Wasnt very optimistic but from the eye of a foreigner not living in Riyadh or Jeddah this us very realistic.
Wishing all a nice week
Best regards
NK
I like to be alone most of the time but even myself find it very difficult to pass time , the best thing to do is to be busy and it should be something else other than your profession.
Where is el sharm ? I mean country n city.
Its not ezsy!!!
Let me just say that I do live on a compound. It is up to you to do some thing! I rarely have a quiet day!
There are face book groups for expats. Here in Riyadh, there are so many things to do, it is hard to keep up! You have to reach out. You have to say hi.
But don’t walk up to a westerner lady and ask them how much money they make or harass. No one likes that!!
Talk to people say, hello. Check out Facebook groups. You will be shocked at how much fun you can have here. It may take you a bit of time but you will meet so many wonderful friends.
Do understand that in summer things die down. But as soon as the schools start back up there are coffee mornings every week. Hikes, walks around the DQ..Diplomatic quarters, no abaya!
Yes I am here as a housewife, I have. Any many friends that work full time and still have lots of things to do. This country is full of people just like us, looking for others just like them! Enjoy this amazing time here.
KSA is not yet open to talking to people any people. BIG NO TO TALK TO ANYONE!
Friendship in KSA is only limited with your own colleagues only and as much as possible to your own countrymen only, REMEMBER THAT!
To deal with loneliness is very easy actually for a long as you know how to use psychology in your own self.
If ever that you feel so alone, the number and topmost thing to do is divert to anything that is useful and allowed (legal), like sports or exercise inside your room. Actually to be with other people is risky, because 'YOU MUST ONLY TRUST YOURSELF" before trusting other people to avoid problems or huge problems.

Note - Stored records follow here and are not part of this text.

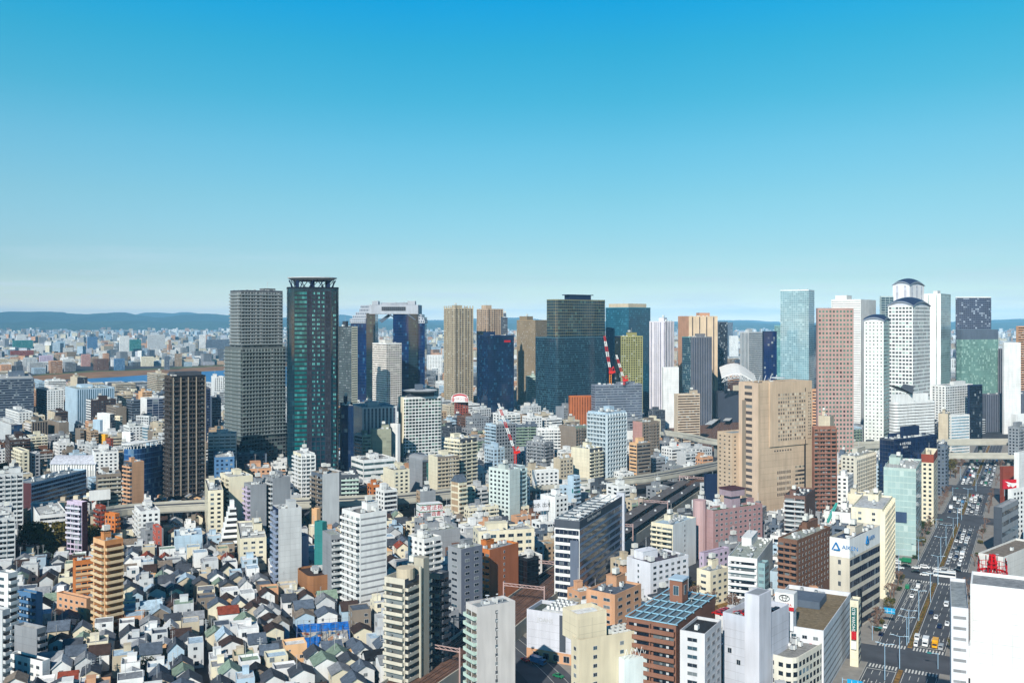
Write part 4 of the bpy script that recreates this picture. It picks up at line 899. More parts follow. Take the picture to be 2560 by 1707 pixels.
# striped hotel: roof frames, lettering
r=find('charcoal blue hotel'); D=r.location.y; a,b,h=r['_a'],r['_b'],r['_h']
m=MB()
for k in range(9): m.box(3+k*(a-8)/9,3.3+k*(a-8)/9,1,b-1,h-.3,h+.4,M_METAL)
for y in (1,b*.5,b-1): m.box(2,a-2,y,y+.3,h+.41,h+.7,M_METAL)
m.build('roof_frame',r,C('palegrey'))
text('Daiwa Roynet Hotel',2.4,r,(a*.16,-.12,h-1.7),(pi/2,0,0),M_FRAME,align='LEFT')
m=MB(); m.box(-.5,-.02,b*.02,b*.36,0,h-9,M_WALL); m.build('stair_shaft',r,C((104,114,132)))
m=MB(); m.box(a-.6,a+.6,-1.2,3,0,h+1.5,M_WALL); m.build('end_slab',r,C('lavender'))
# arch topped showroom glass bay; oval window
r=find('dark grey arch topped'); a,b,h=r['_a'],r['_b'],r['_h']
m=MB(); n=10; pts=[(0,0,h)]+[(a*(.5-.5*cos(pi*k/n)),0,h+2.5*sin(pi*k/n)) for k in range(1,n)]+[(a,0,h)]
m.face(pts,M_WALL); 
for k in range(len(pts)-1): p,q=pts[k],pts[k+1]; m.face([p,q,(q[0],b,q[2]),(p[0],b,p[2])][::-1],M_WALL)
m.build('arched_roof',r,C('grey'))
m=MB(); m.face([(a*.3,-.3,3),(a*.8,-.3,3),(a*.8,-.3,h-2),(a*.3,-.3,h-2)],pat(.9,.9,(30,90,90),(120,190,180),.3),[(0,0),(4,0),(4,6),(0,6)]); m.build('glass_bay',r,C('slate'))
# blue gabled top of the cream tower, brown panels
r=find('cream tower with brown panels'); a,b,h=r['_a'],r['_b'],r['_h']
m=MB(); rz=h+4.5
m.face([(-.3,-.3,h),(a+.3,-.3,h),(a+.3,b/2,rz),(-.3,b/2,rz)],M_ROOF); m.face([(a+.3,b+.3,h),(-.3,b+.3,h),(-.3,b/2,rz),(a+.3,b/2,rz)],M_ROOF)
m.face([(-.3,b+.3,h),(-.3,-.3,h),(-.3,b/2,rz)],M_ROOF); m.face([(a+.3,-.3,h),(a+.3,b+.3,h),(a+.3,b/2,rz)],M_ROOF); m.build('gabled_roof',r,C('slate'))
m=MB()
for k in range(6): m.box(-.12,0,.8,b-.8,4+k*4.2,7+k*4.2,M_WALL)
m.build('brown_panels',r,C('tan'))
# pale green hospital: white panel, right wing
r=find('pale green white hospital'); D=r.location.y; a,b,h=r['_a'],r['_b'],r['_h']
stage(r,a-1,3,px2m(36,D)/cos(radians(20)),12,0,h+.5,'p','d',(196,210,214),'side_wing',pc=(190,212,214),bay=4,ph=False,nu=2)
# blue roof grid and cupola on the brown block
r=find('brown block with pale blue'); D=r.location.y; a,b,h=r['_a'],r['_b'],r['_h']
m=MB()
for k in range(6): m.box(a*k/5-.2,a*k/5+.2,-.5,b+.5,h+.02,h+.3,M_METAL)
for k in range(7): m.box(-.5,a+.5,b*k/6-.2,b*k/6+.2,h+.305,h+.5,M_METAL)
m.build('roof_frame',r,C((160,206,228)))
m=MB(); X,Y=a*.62,b*.40; m.box(X,X+5.5,Y,Y+4.5,h+.05,h+7.5,M_WALL); m.build('cupola',r,C((150,104,84)))
m=MB(); m.box(X-.3,X+5.8,Y-.3,Y+4.8,h+7.5,h+8.1,M_WALL); m.build('cupola_roof',r,C('paleblue'))
for lx,ly,rt in ((X+2.7,Y,0),(X,Y+2.2,-pi/2)): ob('window',window_mesh(2.0,3.2,2),r,(.8,.8,.8),(lx,ly,h+2.5),rt)
# coolers on cream office, white screen box, tower piece
r=find('cream tiled office with turquoise'); D=r.location.y; a,b,h=r['_a'],r['_b'],r['_h']
fan=unit_mesh('ac')
for i in range(14):
    for j in range(3): ob('air_conditioner',fan,r,(.8,.8,.76),(a*.42+i*2.0,b*.18+j*2.6,h-1.4))
stage(r,a*.02,b*.45,11,9,h-1.6,hz(1560,D)-h+4,'p','p',(230,218,190),'stair_tower',ph=False,nu=1,rc='white',parapet=1.4)
m=MB(); m.box(a*.46,a*.46+17,-3.4,-.1,0,h-7.5,M_WALL); m.build('white_annexe',r,C((232,244,244)))
m=MB()
for k in range(9): m.bar((a*.46+k*2,-3,h-7.4),(a*.46+k*2+1,-3,h-4.4),.12,M_METAL); m.bar((a*.46+k*2+1,-3,h-4.4),(a*.46+k*2+2,-3,h-7.4),.12,M_METAL)
m.build('roof_truss',r,C('white'))
# club box: coolers, glass strip, name, base
r=find('white windowless sports club'); D=r.location.y; a,b,h=r['_a'],r['_b'],r['_h']
for i in range(4):
    for j in range(4): ob('air_conditioner',fan,r,(.78,.8,.78),(6+i*3.2,b*.35+j*1.9,h-1.4))
m=MB(); m.box(4.5,20,b*.3,b*.3+9,h-1.4,h-.9,M_WALL); m.build('plant_deck',r,C('palegrey'))
text('JOANS',2.2,r,(-.1,b*.60,h-3.4),(pi/2,0,-pi/2),M_FRAME)
m=MB(); m.box(-.14,0,b*.16,b*.29,4.6,h-.6,M_WALL); m.build('glass_strip',r,C('darkgrey'))
m=MB(); m.box(-.2,0,0,b,0,4.2,M_WALL); m.build('shop_front',r,C('salmon'))
for k in range(4): ob('window',window_mesh(2.6,2.6,0),r,(.8,.8,.8),(-.2,b-4-k*4.2,.8),-pi/2)
# nearest slab: dish, open roof edges
r=find('light grey slab tower with glass'); a,b,h=r['_a'],r['_b'],r['_h']
for (x,y) in ((6,5),(9,9),(12,4)): ob('satellite_dish',unit_mesh('dish'),r,(.85,.85,.85),(x,y,h-.8))
m=MB(); m.box(a*.5,a*.5+.3,-.05,0,2,h-2,M_DARK); m.build('stair_slot',r)
for k in range(14): ob('sill',cached('sill',lambda:sill_mesh()),r,(.8,.8,.8),(a*.5-.2,-.08,3+k*2.9))

r=find('black gridded apartment tower'); a,b,h=r['_a'],r['_b'],r['_h']
for t in (.02,.24,.46,.70,.97):
    m=MB(); m.box(a*t-.35,a*t+.35,-1.75,-1.3,0,h-1,M_WALL); m.build('pilaster',r,C((168,156,140)))
m=MB(); m.box(a*.1,a*.9,b*.1,b*.9,h-.8,h+2.5,M_WALL); m.build('penthouse',r,C('darkgrey'))
# beige curved tower column
r=find('beige curved balcony apartment'); a,b,h=r['_a'],r['_b'],r['_h']; D=r.location.y
m=MB(); m.box(a-6,a-2.5,-1.6,2.5,0,hz(1408,D),M_WALL); m.build('concrete_column',r,C((186,180,164)))
m=MB(); m.box(a*.45,a*.5,-1.9,-1.3,0,hz(1425,D),M_WALL); m.build('concrete_mullion',r,C((200,196,180)))
m=MB(); m.cyl(4,b*.3,3.2,h-.8,h+3,M_WALL,16); m.build('round_penthouse',r,C('beige'))
# lavender car park: lift tower
r=find('large pale lavender car park'); a,b,h=r['_a'],r['_b'],r['_h']; D=r.location.y
m=MB(); m.box(-.6,8,-.6,4.6,0,hz(1487,D),M_WALL); m.build('lift_tower',r,C((214,216,226)))
m=MB(); m.box(0,7.4,0,4.0,hz(1487,D)+.005,hz(1487,D)+.05,M_WALL); m.build('tower_roof',r,C('grey'))
for k,(t,z) in enumerate(((.3,.55),(.55,.5),(.8,.6))): ob('window',window_mesh(1.4,1.8,0),r,(.8,.8,.8),(0,b*t,h*z),-pi/2)
PARK=(r,a,b,h)
# dealer: sign tower on the roof, banner strips
r=find('white car dealer building'); a,b,h=r['_a'],r['_b'],r['_h']; D=r.location.y
M_RED=solid('sign_red',(196,30,40),.5); M_WHITE=solid('sign_white',(240,240,240),.5); M_BLUE=solid('sign_blue',(22,140,204),.5); M_GREEN=solid('sign_green',(24,110,80),.5); M_BLK=solid('sign_black',(24,26,30),.5); M_TEALS=solid('sign_teal',(16,96,92),.5)
sx0,sy0=-1,b*.42
m=MB(); m.box(sx0,sx0+4.6,sy0,sy0+6,h-1.5,h+5.5,M_WALL); m.build('sign_plinth',r,C((226,228,234)))
m=MB(); m.box(sx0-.3,sx0+4.9,sy0-.3,sy0+6.3,h+5.6,h+11.5,M_WALL); m.build('sign_box',r,C('white'))
m=MB(); m.box(sx0-.4,sx0-.31,sy0-.3,sy0+6.3,h+5.6,h+6.9,M_RED); m.build('sign_red_band',r)
text('TOYOTA',1.25,r,(sx0-.42,sy0+3,h+7.6),(pi/2,0,-pi/2),M_RED,sx=1.0)
m=MB()
def ell(m,cx,cz,rx,rz,w,mat,X,n=20):
    for k in range(n):
        t0,t1=2*pi*k/n,2*pi*(k+1)/n
        m.face([(X,cx-rx*cos(t0),cz+rz*sin(t0)),(X,cx-rx*cos(t1),cz+rz*sin(t1)),(X,cx-(rx-w)*cos(t1),cz+(rz-w)*sin(t1)),(X,cx-(rx-w)*cos(t0),cz+(rz-w)*sin(t0))],mat)
ell(m,sy0+3,h+9.8,1.9,1.2,.22,M_BLK,sx0-.36); ell(m,sy0+3,h+9.8,.75,1.15,.2,M_BLK,sx0-.37); ell(m,sy0+3,h+10.3,1.3,.55,.2,M_BLK,sx0-.38); m.build('sign_emblem',r)
m=MB(); m.box(-.15,0,b*.06,b*.2,4,h-5,M_WHITE); m.box(-.2,-.16,b*.16,b*.2,4,h-5,M_RED); m.build('side_banner',r)
m=MB(); m.box(a*.55,a*.8,b*.3,b*.8,h-1.5,h+1.2,M_WALL); m.build('roof_screen',r,C('slate'))
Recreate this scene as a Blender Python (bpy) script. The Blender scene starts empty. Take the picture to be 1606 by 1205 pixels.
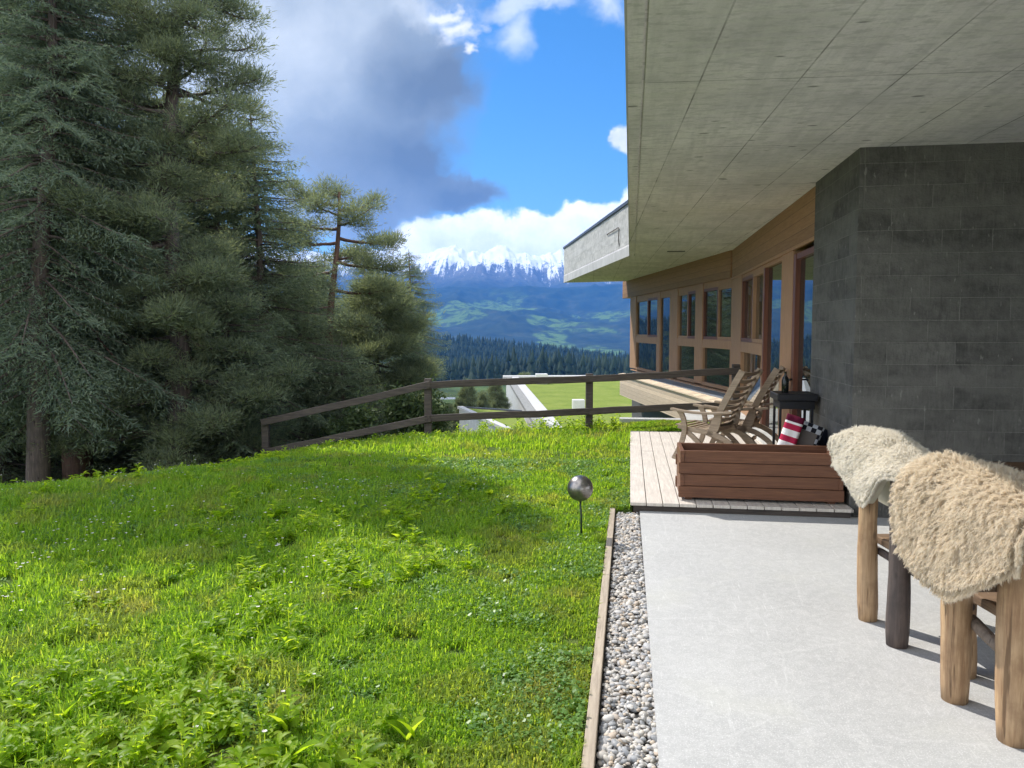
import bpy, bmesh, math, random
import numpy as np
from mathutils import Vector, Matrix

sc = bpy.context.scene
C = sc.collection
PI = math.pi
R = math.radians
random.seed(7)

# ------------------------------------------------------------------ frame of the terrace
AZ = R(8.7)                      # the terrace runs forward at this bearing
SA, CA = math.sin(AZ), math.cos(AZ)
def xy(u, v):                    # u along the terrace, v to the right of it
    return (u*SA + v*CA, u*CA - v*SA)
def uv_of(X, Y):
    return X*SA + Y*CA, X*CA - Y*SA

# ------------------------------------------------------------------ noise (numpy)
def _h(ix, iy, s):
    n = (ix.astype(np.int64)*374761393 + iy.astype(np.int64)*668265263 + s*974711) & 0x7fffffff
    n = ((n ^ (n >> 13))*1274126177) & 0x7fffffff
    n = n ^ (n >> 16)
    return (n & 0xffff)/65535.0
def vn(x, y, s=0):
    x = np.asarray(x, float); y = np.asarray(y, float)
    ix, iy = np.floor(x), np.floor(y); fx, fy = x-ix, y-iy
    fx = fx*fx*fx*(fx*(fx*6-15)+10); fy = fy*fy*fy*(fy*(fy*6-15)+10)
    a, b, c, d = _h(ix, iy, s), _h(ix+1, iy, s), _h(ix, iy+1, s), _h(ix+1, iy+1, s)
    return (a*(1-fx)+b*fx)*(1-fy) + (c*(1-fx)+d*fx)*fy
def fbm(x, y, o=4, s=0, g=.5):
    t = 0; a = 1; m = 0
    for i in range(o):
        t = t + a*vn(x*2**i+i*17.3, y*2**i-i*9.1, s+i*31); m += a; a *= g
    return t/m
def ridged(x, y, o=4, s=0, g=.5):
    t = 0; a = 1; m = 0
    for i in range(o):
        n = 1-np.abs(2*vn(x*2**i+i*13.7, y*2**i+i*5.9, s+i*57)-1)
        t = t + a*n*n; m += a; a *= g
    return t/m
def sst(a, b, x):
    t = np.clip((x-a)/(b-a), 0, 1); return t*t*(3-2*t)

# ------------------------------------------------------------------ materials
class G:
    def __init__(s, name):
        s.m = bpy.data.materials.new(name); s.m.use_nodes = True
        s.nt = s.m.node_tree; s.nt.nodes.clear()
        s.out = s.nt.nodes.new('ShaderNodeOutputMaterial')
    def n(s, typ, props=None, **ins):
        nd = s.nt.nodes.new('ShaderNode'+typ)
        for k, v in (props or {}).items(): setattr(nd, k, v)
        for k, v in ins.items():
            key = int(k[1:]) if k[0] == 'i' and k[1:].isdigit() else k.replace('_', ' ')
            sk = nd.inputs[key]
            if isinstance(v, bpy.types.NodeSocket): s.nt.links.new(v, sk)
            elif isinstance(v, bpy.types.Node): s.nt.links.new(v.outputs[0], sk)
            else: sk.default_value = v
        return nd
    def coord(s, kind='UV', scale=(1, 1, 1), rot=(0, 0, 0), loc=(0, 0, 0)):
        tc = s.n('TexCoord')
        return s.n('Mapping', Vector=tc.outputs[kind], Scale=scale, Rotation=rot, Location=loc)
    def noise(s, vec, scale, detail=4, rough=.55, dist=0):
        return s.n('TexNoise', Vector=vec, Scale=scale, Detail=detail, Roughness=rough, Distortion=dist)
    def ramp(s, fac, stops, interp='LINEAR'):
        r = s.n('ValToRGB', Fac=fac)
        cr = r.color_ramp; cr.interpolation = interp
        while len(cr.elements) < len(stops): cr.elements.new(.5)
        for e, (p, c) in zip(cr.elements, stops):
            e.position = p
            e.color = (c, c, c, 1) if isinstance(c, (int, float)) else (*c, 1)
        return r
    def mix(s, fac, a, b, typ='MIX'):
        f = lambda c: (*c, 1) if isinstance(c, tuple) and len(c) == 3 else c
        return s.n('MixRGB', {'blend_type': typ}, Fac=fac, Color1=f(a), Color2=f(b))
    def math(s, op, a, b=0.0, clamp=False):
        return s.n('Math', {'operation': op, 'use_clamp': clamp}, i0=a, i1=b)
    def bump(s, h, strength=.3, dist=.01, normal=None):
        b = s.n('Bump', Height=h, Strength=strength, Distance=dist)
        if normal is not None: s.nt.links.new(normal.outputs[0], b.inputs['Normal'])
        return b
    def bsdf(s, col, rough=.7, bump=None, metal=0, spec=.4, **kw):
        col = (*col, 1) if isinstance(col, tuple) and len(col) == 3 else col
        p = s.n('BsdfPrincipled', Base_Color=col, Roughness=rough, Metallic=metal, Specular_IOR_Level=spec, **kw)
        if bump is not None: s.nt.links.new(bump.outputs[0], p.inputs['Normal'])
        return p
    def end(s, sh):
        s.nt.links.new(sh.outputs[0], s.out.inputs['Surface']); return s.m

def wood_mat(name, light, dark, board=.14, grain_v=False, rough=.65, gap=True, obj=False, weather=.25, bumpy=.25):
    """boards: grain along UV u (or along v), each board its own tone"""
    g = G(name)
    kind = 'Object' if obj else 'UV'
    base = g.coord(kind)
    if obj:
        gr = g.coord('Object', scale=(9, 9, .7))
    else:
        gr = g.coord('UV', scale=(14, .8, 1) if grain_v else (.8, 14, 1))
    n1 = g.noise(gr, 3.2, 6, .65, .4)
    n2 = g.noise(gr, 11, 3, .6)
    n3 = g.noise(base, 2.3, 4, .6)
    f = g.math('ADD', g.math('MULTIPLY', n1, .65), g.math('MULTIPLY', n2, .35))
    col = g.ramp(f, [(.36, dark), (.50, tuple((a+b)/2 for a, b in zip(light, dark))), (.62, light)])
    col = g.mix(g.ramp(n3, [(.35, 0), (.7, weather)]), col, tuple(c*.55+.04 for c in light), 'MIX')
    h = f
    if obj:
        kn = g.n('TexVoronoi', Vector=g.coord('Object', scale=(6, 6, 3.2)), Scale=1.6)
        kk = g.ramp(kn.outputs['Distance'], [(.06, .8), (.16, 0)])
        col = g.mix(kk, col, tuple(c*.45 for c in dark))
        ck = g.noise(g.coord('Object', scale=(26, 26, 1.3)), 1.6, 3, .6)
        crk = g.ramp(ck, [(.60, 0), (.66, .7)])
        col = g.mix(crk, col, tuple(c*.4 for c in dark))
        bl = g.noise(base, 5.5, 5, .65)
        col = g.mix(g.ramp(bl, [(.48, 0), (.64, .55)]), col, tuple(c*.8+.01 for c in dark))
        h = g.math('SUBTRACT', f, g.math('ADD', crk, g.math('MULTIPLY', kk, .5)))
    if gap and not obj:
        sp = g.n('SeparateXYZ', Vector=base)
        ax = sp.outputs[0] if grain_v else sp.outputs[1]
        q = g.math('DIVIDE', ax, board)
        fl = g.math('FLOOR', q)
        wn = g.n('TexWhiteNoise', {'noise_dimensions': '1D'}, W=fl)
        tone = g.ramp(wn.outputs['Value'], [(0, .72), (1, 1.12)])
        col = g.mix(1.0, col, tone, 'MULTIPLY')
        fr = g.math('FRACT', q)
        e = g.math('ABSOLUTE', g.math('SUBTRACT', fr, .5))
        line = g.ramp(e, [(.465, 0), (.49, 1)])
        col = g.mix(g.math('MULTIPLY', line, .75), col, tuple(c*.25 for c in dark))
        h = g.math('SUBTRACT', f, g.math('MULTIPLY', line, 1.5))
    b = g.bump(h, bumpy, .006)
    return g.end(g.bsdf(col, rough, b, spec=.3))

def plain(name, col, rough=.6, metal=0, var=.15, scale=8, bump=.1, spec=.4):
    g = G(name)
    v = g.coord('Object')
    n = g.noise(v, scale, 5, .6)
    c = g.mix(g.ramp(n, [(.3, 0), (.7, 1)]), tuple(x*(1-var) for x in col), tuple(min(1, x*(1+var)) for x in col))
    b = g.bump(n, bump, .004)
    return g.end(g.bsdf(c, rough, b, metal, spec))

M = {}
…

Other expatriates can become misleading instead of helping us with our loneliness.
As I have been in the kingdom for a total of 27 years without any major untoward incident because not only I'm very cautious but I always use my wisdom.
Maybe my being a person who enjoys being alone is helping me a lot to cope up with being in solitude.
Wilfredo R. Adona wrote:Friendship in KSA is only limited with your own colleagues only and as much as possible to your own countrymen only, REMEMBER THAT!
As a person who is coming from a hugely diverse multicultural background, I'll have to disagree on that. Friendship and bonding happen between 'people', and hereby I mean humans who happen to share close fundamental perspective on certain matters, and who can just feel good in each other's company, regardless of nationality, gender or colour. Sticking to countrymen only will only contribute to creating a 'ghetto' based society. I completely understand that different people hold different outlooks on things, and if this is your thing then by all means more power to you, but I just won't preach it. I'd personally rather preach friendship and trust, despite the latter being an extremely precious currency.
Short version: I don't give a monkey where you are from. I just care about who YOU are. Period. End of story.